John Marchand

Born and living as a youth in Leavenworth, Kansas, John Marchand became a painter, sculptor and prolific illustrator whose work reflected ‘western’ influences.  Despite a brief career, he was prolific, completing illustrations for thirty-five books including Girl of the Golden West and Arizona: A Romance of The Great Southwest, written by Augustus Thomas and Cyrus Townsend Brady. Growing up in western frontier country, Marchand had first-hand familiarity with Indian Territory.  At age 16, he and his family moved to St. Paul, Minnesota.  He studied at the Harwood Art School in Minneapolis, and had a job for the Minneapolis Journal.  At age 20, he became staff artist for the New York World.
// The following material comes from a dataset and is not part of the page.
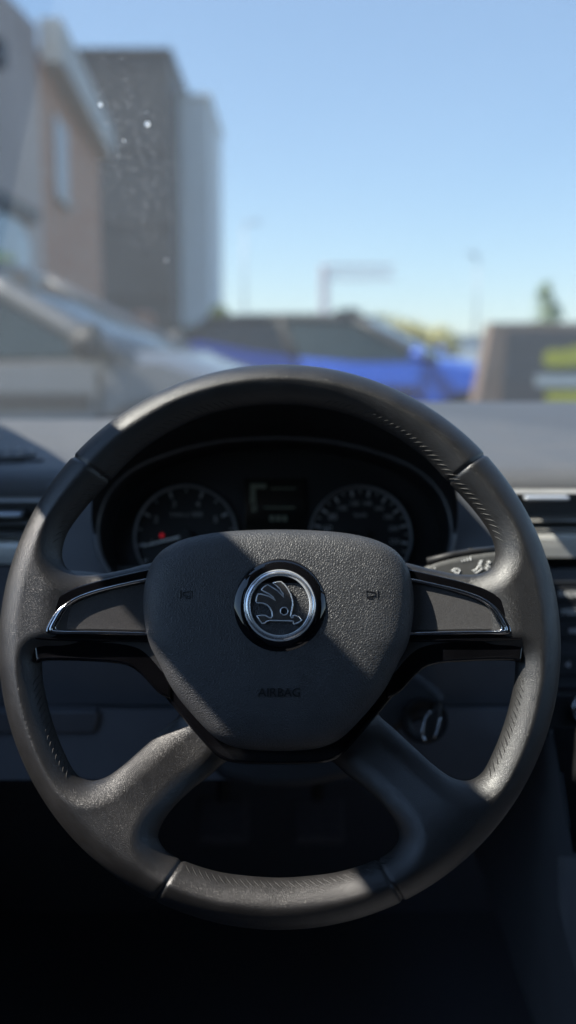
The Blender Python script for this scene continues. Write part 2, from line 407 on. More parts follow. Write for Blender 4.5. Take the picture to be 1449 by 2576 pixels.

His artwork is becoming highly collectible; his oil, Pointing the Beef Herd, earned a world record for the artist when it sold for $85,000 at March in Montana in Great Falls on March 16. Marchand died young, at 46, yet he was prolific, with a career that included illustrating approximately 35 books, such as David Belasco’s bestseller Girl of the Golden West. Born in Leavenworth, Kansas, in 1875, he took his firsthand knowledge of the frontier to his New York studio. Marchand knew Charles Schreyvogel, gunfighter-turned-newspaperman Bat Masterson and Westport actor William S. Hart.